At some point, most religions seem to offer visions of widespread gore and pending annihilation—perhaps none more gorily than the linked faith of the ancient Aztecs and Mayans. For her first novel A Book of Tongues, Gemma Files injects elements from that religion into the already-brutal Wild West soon after the Civil War, amping up the horror of a very dark tale that introduces the Hexslinger Series. Even Clint Eastwood’s stoic gunslinger from those spaghetti westerns might blanch at some of the doings here, as Files describes them with a graphic, unflinching eloquence.
Her “hexslinger” Asher Rook is a former preacher, turned by extreme trauma into a magician who now wields his small black Bible like a weapon. In it he can always find appropriate words for a curse, which lifts “bodily from those gilt-edged pages in one flat curl of unstrung ink, a floating necklace of black gothic type” (shown here in such a text), with devastating results.
Rook’s gang includes his gay lover Chess Pargeter, a green-eyed madman with red-gold hair, tireless sexual appetites, a phenomenal ability with guns, and a complete lack of scruples. A newcomer to the gang, undercover Pinkerton agent Ed Morrow, is on assignment to investigate the criminal use of magic but has few defenses against its use on himself—including one episode that will leave him both horrified and ashamed.
While the members of this little outfit are no strangers to homicide, robbery, and Barbary Coast whorehouses, as bloodletters they’re complete amateurs next to the elder powers who’ve been haunting Rook’s dreams and eventually draw him into a kind of hell where two opposing female entities have different ideas of his (and our world’s) destiny.
Violent, sometimes foul-mouthed, explicit in many ways, A Book of Tongues may discomfort anyone except the most seasoned fan of horror or homicidal Westerns. More than one passage made me wish I could “read” with my eyes tight shut.
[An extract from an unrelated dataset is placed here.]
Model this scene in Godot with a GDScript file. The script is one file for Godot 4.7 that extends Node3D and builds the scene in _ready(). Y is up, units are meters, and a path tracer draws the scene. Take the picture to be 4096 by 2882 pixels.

But a kind of natural poetry runs through even the worst of it, combined with an imaginative view of magic. it’s there in the title taken from one of its epigraphs, a poem by Gwendolyn MacEwen. That quote opens with the title phrase and ends: “Beware! I [now] know a language so beautiful and lethal / My mouth bleeds when I speak it.” Such an image transcends mere gore, and so does this debut novel.
—Faren Miller, Locus Magazine, April 2010.
That is fantastic.
ReplyDelete"Even Clint Eastwood’s stoic gunslinger from those spaghetti westerns might blanch at some of the doings here, as Files describes them with a graphic, unflinching eloquence."
That's a quote for the back cover of the second printing... which should be coming along in a week or so, the way this book's taking off.
Fantastic! I'm looking forward to reading it.